Problem description: Starting at the first line of the data, print each line verbatim up to and including the line bearing "RNG = np.random.RandomState(11)", omitting pictures.

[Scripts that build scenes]
——————
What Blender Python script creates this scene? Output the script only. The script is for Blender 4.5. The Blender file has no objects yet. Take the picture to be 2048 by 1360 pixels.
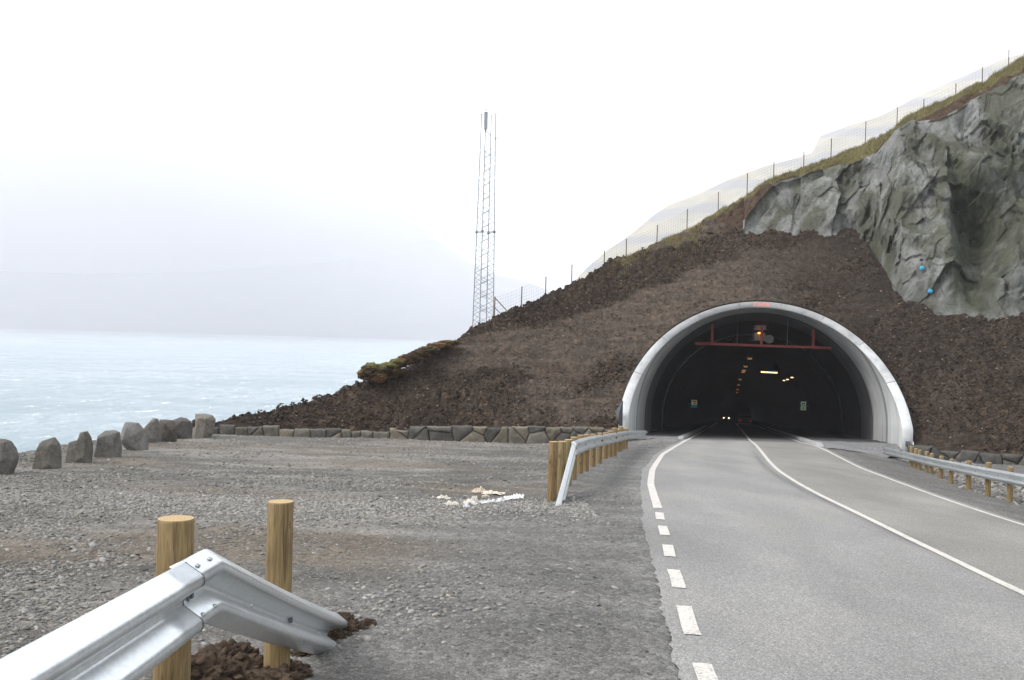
import bpy, bmesh, math, random
import numpy as np
from mathutils import Vector, Matrix
PI = math.pi
SC = bpy.context.scene
COL = SC.collection
random.seed(7)
RNG = np.random.RandomState(11)

# ------------------------------------------------------------------ camera
F = 1900.0                      # focal length in photo pixels (2048 wide)
ROLL = math.radians(1.55)
PITCH = math.radians(-0.223)
fw = Vector((0, math.cos(PITCH), math.sin(PITCH)))
r0 = Vector((1, 0, 0)); u0 = r0.cross(fw)
RT = r0 * math.cos(ROLL) + u0 * math.sin(ROLL)
UP = -r0 * math.sin(ROLL) + u0 * math.cos(ROLL)
cam = bpy.data.cameras.new('camera'); camo = bpy.data.objects.new('camera', cam); COL.objects.link(camo)
cam.sensor_width = 36; cam.lens = 36 * F / 2048; cam.clip_end = 20000; cam.clip_start = 0.05
m = Matrix.Identity(4)
for i in range(3):
    m[i][0] = RT[i]; m[i][1] = UP[i]; m[i][2] = -fw[i]
camo.matrix_world = m
SC.camera = camo
SC.render.resolution_x = 1024; SC.render.resolution_y = 680

# ------------------------------------------------------------------ light
SUN_EL = math.radians(40); SUN_AZ = math.radians(-104)      # azimuth from +Y, negative = left of the view
w = bpy.data.worlds.new('World'); SC.world = w; w.use_nodes = True
nt = w.node_tree; nt.nodes.clear()
wo = nt.nodes.new('ShaderNodeOutputWorld'); bg = nt.nodes.new('ShaderNodeBackground')
sk = nt.nodes.new('ShaderNodeTexSky'); sk.sky_type = 'NISHITA'; sk.sun_disc = False
sk.sun_elevation = SUN_EL; sk.sun_rotation = SUN_AZ; sk.dust_density = 6.0; sk.air_density = 1.2; sk.ozone_density = 1.0
hs = nt.nodes.new('ShaderNodeHueSaturation'); hs.inputs['Saturation'].default_value = 0.16
nt.links.new(sk.outputs[0], hs.inputs['Color'])
mxs = nt.nodes.new('ShaderNodeMix'); mxs.data_type = 'RGBA'; mxs.inputs[0].default_value = 0.65
mxs.inputs[7].default_value = (9.6, 9.9, 10.3, 1)            # even overcast cloud layer
nt.links.new(hs.outputs[0], mxs.inputs[6]); nt.links.new(mxs.outputs[2], bg.inputs['Color'])
bg.inputs['Strength'].default_value = 0.12
nt.links.new(bg.outputs[0], wo.inputs['Surface'])
sl = bpy.data.lights.new('sun', 'SUN'); sl.energy = 1.5; sl.angle = math.radians(14); sl.color = (1.0, 0.965, 0.91)
so = bpy.data.objects.new('sun', sl); COL.objects.link(so)
sd = Vector((math.sin(SUN_AZ) * math.cos(SUN_EL), math.cos(SUN_AZ) * math.cos(SUN_EL), math.sin(SUN_EL)))
so.rotation_euler = sd.to_track_quat('Z', 'Y').to_euler()
SC.view_settings.view_transform = 'Standard'; SC.view_settings.look = 'None'
SC.view_settings.gamma = 1.0; SC.view_settings.exposure = 1.0
cy = SC.cycles
cy.use_denoising = True
cy.max_bounces = 8; cy.diffuse_bounces = 3; cy.glossy_bounces = 2; cy.transmission_bounces = 2; cy.volume_bounces = 4
cy.transparent_max_bounces = 8

# ------------------------------------------------------------------ noise
def _h(ix, iy, iz):
    n = (ix.astype(np.int64) * 374761393 + iy.astype(np.int64) * 668265263 + iz.astype(np.int64) * 2147483647 + 1013904223) & 0xffffffff
    n = ((n ^ (n >> 13)) * 1274126177) & 0xffffffff
    n = ((n ^ (n >> 16)) * 2246822519) & 0xffffffff
    return ((n ^ (n >> 15)) & 0xffffff) / float(0xffffff)
def vn(x, y, z=0.0):
    x, y, z = np.broadcast_arrays(np.asarray(x, float), np.asarray(y, float), np.asarray(z, float))
    ix, iy, iz = np.floor(x), np.floor(y), np.floor(z)
    fx, fy, fz = x - ix, y - iy, z - iz
    fx, fy, fz = [t * t * t * (t * (t * 6 - 15) + 10) for t in (fx, fy, fz)]
    r = 0
    for a in (0, 1):
        for b in (0, 1):
            for c in (0, 1):
                wgt = (fx if a else 1 - fx) * (fy if b else 1 - fy) * (fz if c else 1 - fz)
                r = r + wgt * _h(ix + a, iy + b, iz + c)
    return r * 2 - 1
def fbm(x, y, z=0.0, o=4, g=0.5, l=2.03):
    a, s, t = 1.0, 0.0, 0.0
    for i in range(o):
        s = s + a * vn(x * l ** i + 17.3 * i, y * l ** i - 9.1 * i, np.asarray(z) * l ** i + 3.7 * i); t += a; a *= g
    return s / t
def ridged(x, y, z=0.0, o=4, g=0.5):
    a, s, t = 1.0, 0.0, 0.0
    for i in range(o):
        s = s + a * (1 - np.abs(vn(x * 2.1 ** i + 5.3 * i, y * 2.1 ** i + 2.9 * i, np.asarray(z) * 2.1 ** i))); t += a; a *= g
    return s / t
def ss(a, b, x):
    t = np.clip((np.asarray(x, float) - a) / (b - a), 0, 1); return t * t * (3 - 2 * t)
def ip(pts):
    xs = [p[0] for p in pts]; ys = [p[1] for p in pts]
    def f(x): return np.interp(x, xs, ys)
    return f
def ipx(pts):                       # with linear extrapolation
    xs = np.array([p[0] for p in pts], float); ys = np.array([p[1] for p in pts], float)
    s0 = (ys[1] - ys[0]) / (xs[1] - xs[0]); s1 = (ys[-1] - ys[-2]) / (xs[-1] - xs[-2])
    def f(x):
        x = np.asarray(x, float)
        return np.interp(x, xs, ys) + np.minimum(x - xs[0], 0) * s0 + np.maximum(x - xs[-1], 0) * s1
    return f

# ------------------------------------------------------------------ survey helpers
def ray(px, py):
    return fw + RT * ((px - 1024) / F) + UP * ((680 - py) / F)
def at(px, py, Y):
    d = ray(px, py); return d * (Y / d.y)
def march(px, py, H, a=2.5, b=90.0, n=900):
    d = ray(px, py); Y = np.linspace(a, b, n)
    x = d.x / d.y * Y; z = d.z / d.y * Y
    h = H(x, Y); below = np.where(z <= h)[0] if z[0] > h[0] else np.where(z >= h)[0]
    k = below[0] if len(below) else n - 1
    if k == 0: return Vector((x[0], Y[0], float(h[0])))
    f0, f1 = z[k - 1] - h[k - 1], z[k] - h[k]
    t = f0 / (f0 - f1 + 1e-9); y = Y[k - 1] + t * (Y[k] - Y[k - 1])
    return Vector((d.x / d.y * y, y, d.z / d.y * y))

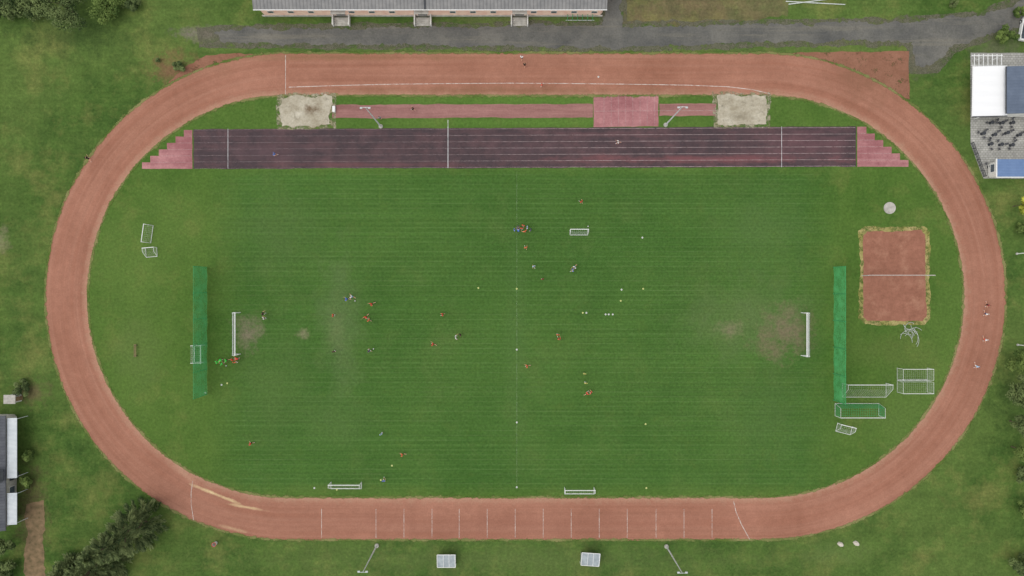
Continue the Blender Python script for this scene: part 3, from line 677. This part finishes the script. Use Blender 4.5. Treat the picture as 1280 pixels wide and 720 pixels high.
——————
Result for this exercise:
What Blender Python script creates this scene? Output the script only. The script is for Blender 4.5. The Blender file has no objects yet. Take the picture to be 2048 by 1360 pixels.
import bpy, bmesh, math, random
import numpy as np
from mathutils import Vector, Matrix
PI = math.pi
SC = bpy.context.scene
COL = SC.collection
random.seed(7)
RNG = np.random.RandomState(11)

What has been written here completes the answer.